INSTRUCTIONS TO FOLLOW: Which lines hold the string "scene"? Copy every one of them.

COLLECTED MATERIAL:
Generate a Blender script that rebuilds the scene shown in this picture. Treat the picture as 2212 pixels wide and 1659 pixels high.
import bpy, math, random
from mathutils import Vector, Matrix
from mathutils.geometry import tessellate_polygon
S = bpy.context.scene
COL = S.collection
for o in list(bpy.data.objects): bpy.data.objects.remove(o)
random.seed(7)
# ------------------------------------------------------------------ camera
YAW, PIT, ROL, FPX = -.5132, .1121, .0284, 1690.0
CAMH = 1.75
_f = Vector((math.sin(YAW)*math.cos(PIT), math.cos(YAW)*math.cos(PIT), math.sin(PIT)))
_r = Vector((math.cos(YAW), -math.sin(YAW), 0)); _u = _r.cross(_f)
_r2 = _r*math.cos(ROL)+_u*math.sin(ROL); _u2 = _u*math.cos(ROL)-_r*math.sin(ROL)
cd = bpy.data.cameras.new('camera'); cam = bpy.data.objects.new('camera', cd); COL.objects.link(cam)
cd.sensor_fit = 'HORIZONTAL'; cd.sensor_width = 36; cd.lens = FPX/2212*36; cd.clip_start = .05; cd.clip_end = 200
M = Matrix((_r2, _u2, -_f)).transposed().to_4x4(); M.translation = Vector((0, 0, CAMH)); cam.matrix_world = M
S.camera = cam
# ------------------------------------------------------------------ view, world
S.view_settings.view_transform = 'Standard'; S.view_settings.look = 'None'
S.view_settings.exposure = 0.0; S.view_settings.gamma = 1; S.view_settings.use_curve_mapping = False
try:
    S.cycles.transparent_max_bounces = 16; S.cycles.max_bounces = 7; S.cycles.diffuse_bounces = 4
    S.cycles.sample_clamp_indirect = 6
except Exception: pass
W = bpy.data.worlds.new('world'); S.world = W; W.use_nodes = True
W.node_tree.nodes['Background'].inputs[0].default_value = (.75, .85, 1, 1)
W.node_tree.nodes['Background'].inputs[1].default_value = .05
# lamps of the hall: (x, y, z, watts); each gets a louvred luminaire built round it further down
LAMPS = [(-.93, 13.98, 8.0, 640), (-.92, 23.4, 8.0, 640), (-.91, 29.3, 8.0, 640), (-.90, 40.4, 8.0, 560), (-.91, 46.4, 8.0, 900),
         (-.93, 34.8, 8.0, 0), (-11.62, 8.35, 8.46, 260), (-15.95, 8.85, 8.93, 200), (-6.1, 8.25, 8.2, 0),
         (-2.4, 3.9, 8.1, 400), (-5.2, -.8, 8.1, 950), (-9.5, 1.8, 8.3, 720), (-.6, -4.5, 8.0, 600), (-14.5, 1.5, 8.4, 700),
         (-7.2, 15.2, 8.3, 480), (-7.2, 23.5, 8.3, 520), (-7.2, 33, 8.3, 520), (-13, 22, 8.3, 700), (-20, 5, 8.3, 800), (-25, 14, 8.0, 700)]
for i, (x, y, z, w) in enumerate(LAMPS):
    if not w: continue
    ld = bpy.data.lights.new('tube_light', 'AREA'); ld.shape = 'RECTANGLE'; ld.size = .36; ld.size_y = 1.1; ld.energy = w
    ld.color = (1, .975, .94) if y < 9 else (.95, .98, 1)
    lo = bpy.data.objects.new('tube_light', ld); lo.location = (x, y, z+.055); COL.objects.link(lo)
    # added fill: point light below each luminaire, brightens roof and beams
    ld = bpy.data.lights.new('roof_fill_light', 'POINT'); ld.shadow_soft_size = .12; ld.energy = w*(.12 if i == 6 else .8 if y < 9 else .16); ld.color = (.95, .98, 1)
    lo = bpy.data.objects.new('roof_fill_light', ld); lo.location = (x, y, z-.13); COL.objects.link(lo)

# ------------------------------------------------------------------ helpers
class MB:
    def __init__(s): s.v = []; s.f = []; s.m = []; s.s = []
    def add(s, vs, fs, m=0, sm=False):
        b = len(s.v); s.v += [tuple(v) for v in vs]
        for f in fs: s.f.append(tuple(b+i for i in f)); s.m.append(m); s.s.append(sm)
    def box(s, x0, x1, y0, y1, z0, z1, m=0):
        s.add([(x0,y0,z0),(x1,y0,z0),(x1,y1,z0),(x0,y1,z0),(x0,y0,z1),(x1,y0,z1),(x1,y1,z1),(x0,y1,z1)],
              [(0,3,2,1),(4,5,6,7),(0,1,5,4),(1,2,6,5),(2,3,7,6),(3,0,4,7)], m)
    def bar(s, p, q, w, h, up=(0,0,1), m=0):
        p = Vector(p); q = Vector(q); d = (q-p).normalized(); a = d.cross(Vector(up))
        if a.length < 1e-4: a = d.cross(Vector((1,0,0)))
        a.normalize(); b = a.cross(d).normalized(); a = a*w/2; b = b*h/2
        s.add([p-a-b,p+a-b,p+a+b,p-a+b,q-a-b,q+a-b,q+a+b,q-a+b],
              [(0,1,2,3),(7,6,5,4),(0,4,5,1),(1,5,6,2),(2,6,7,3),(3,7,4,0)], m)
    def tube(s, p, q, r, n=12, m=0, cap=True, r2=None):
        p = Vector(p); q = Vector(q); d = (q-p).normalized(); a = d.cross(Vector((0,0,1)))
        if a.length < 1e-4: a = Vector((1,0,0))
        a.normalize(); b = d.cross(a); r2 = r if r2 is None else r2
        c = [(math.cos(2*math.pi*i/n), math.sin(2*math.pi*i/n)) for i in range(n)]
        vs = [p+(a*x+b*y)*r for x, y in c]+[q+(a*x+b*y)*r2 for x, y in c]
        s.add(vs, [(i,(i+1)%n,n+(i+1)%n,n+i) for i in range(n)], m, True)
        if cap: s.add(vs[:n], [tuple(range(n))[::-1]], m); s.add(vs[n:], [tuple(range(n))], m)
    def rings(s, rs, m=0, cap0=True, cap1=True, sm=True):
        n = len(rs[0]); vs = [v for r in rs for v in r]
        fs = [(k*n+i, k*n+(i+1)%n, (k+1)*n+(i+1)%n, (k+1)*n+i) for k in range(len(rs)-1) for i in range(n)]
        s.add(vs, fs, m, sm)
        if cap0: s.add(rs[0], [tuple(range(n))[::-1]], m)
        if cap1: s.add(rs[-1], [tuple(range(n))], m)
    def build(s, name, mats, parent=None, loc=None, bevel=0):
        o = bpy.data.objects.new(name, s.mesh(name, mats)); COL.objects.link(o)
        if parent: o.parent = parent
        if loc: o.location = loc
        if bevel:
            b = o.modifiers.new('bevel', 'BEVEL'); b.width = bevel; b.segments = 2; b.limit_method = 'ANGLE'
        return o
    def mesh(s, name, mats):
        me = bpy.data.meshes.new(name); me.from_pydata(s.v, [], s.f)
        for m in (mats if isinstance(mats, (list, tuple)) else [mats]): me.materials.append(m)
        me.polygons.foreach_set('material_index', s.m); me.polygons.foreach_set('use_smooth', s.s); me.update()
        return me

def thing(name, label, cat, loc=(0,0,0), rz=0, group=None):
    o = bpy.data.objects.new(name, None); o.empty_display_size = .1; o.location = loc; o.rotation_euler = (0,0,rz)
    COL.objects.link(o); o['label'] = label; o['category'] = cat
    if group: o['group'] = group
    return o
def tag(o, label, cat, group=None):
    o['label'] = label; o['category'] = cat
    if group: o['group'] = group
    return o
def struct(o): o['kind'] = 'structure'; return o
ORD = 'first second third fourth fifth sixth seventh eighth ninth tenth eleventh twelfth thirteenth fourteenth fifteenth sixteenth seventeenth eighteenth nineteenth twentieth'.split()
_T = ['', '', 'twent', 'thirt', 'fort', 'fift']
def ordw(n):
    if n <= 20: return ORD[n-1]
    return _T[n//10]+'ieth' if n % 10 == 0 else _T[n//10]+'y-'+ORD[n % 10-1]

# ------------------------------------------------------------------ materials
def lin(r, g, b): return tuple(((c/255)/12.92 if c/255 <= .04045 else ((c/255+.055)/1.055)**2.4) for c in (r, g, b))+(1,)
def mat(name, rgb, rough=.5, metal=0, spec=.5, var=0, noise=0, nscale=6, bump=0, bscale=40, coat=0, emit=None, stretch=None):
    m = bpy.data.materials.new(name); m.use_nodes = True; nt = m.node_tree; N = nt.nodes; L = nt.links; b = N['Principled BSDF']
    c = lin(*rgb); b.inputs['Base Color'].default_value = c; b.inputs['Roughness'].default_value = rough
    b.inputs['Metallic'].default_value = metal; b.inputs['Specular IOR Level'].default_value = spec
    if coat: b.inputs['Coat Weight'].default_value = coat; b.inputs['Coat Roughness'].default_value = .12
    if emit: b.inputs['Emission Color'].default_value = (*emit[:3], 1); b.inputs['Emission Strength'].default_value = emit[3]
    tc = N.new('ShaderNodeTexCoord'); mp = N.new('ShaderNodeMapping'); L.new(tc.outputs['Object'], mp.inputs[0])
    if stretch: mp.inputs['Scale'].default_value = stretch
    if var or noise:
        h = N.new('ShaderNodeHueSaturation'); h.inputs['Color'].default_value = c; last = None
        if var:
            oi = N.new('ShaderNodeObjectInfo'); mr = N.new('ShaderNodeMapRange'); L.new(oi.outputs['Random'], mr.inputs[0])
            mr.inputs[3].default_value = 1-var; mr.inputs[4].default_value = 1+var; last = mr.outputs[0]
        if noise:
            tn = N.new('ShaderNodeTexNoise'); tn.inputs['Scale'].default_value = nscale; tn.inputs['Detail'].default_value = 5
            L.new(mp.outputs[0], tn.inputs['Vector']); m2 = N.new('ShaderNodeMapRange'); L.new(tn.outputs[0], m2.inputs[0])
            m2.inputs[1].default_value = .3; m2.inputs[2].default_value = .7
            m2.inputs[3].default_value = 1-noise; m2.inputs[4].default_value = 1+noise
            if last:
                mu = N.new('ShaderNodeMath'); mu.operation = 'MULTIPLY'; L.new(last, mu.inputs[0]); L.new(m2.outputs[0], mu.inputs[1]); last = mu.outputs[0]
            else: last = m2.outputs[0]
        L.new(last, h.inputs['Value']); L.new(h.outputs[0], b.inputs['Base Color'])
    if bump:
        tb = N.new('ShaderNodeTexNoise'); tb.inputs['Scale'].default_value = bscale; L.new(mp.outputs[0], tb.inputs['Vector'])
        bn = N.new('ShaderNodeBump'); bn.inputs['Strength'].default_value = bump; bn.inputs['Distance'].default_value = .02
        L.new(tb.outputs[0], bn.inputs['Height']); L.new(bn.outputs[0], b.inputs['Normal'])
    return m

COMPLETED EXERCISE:
Generate a Blender script that rebuilds the scene shown in this picture. Treat the picture as 2212 pixels wide and 1659 pixels high.
S = bpy.context.scene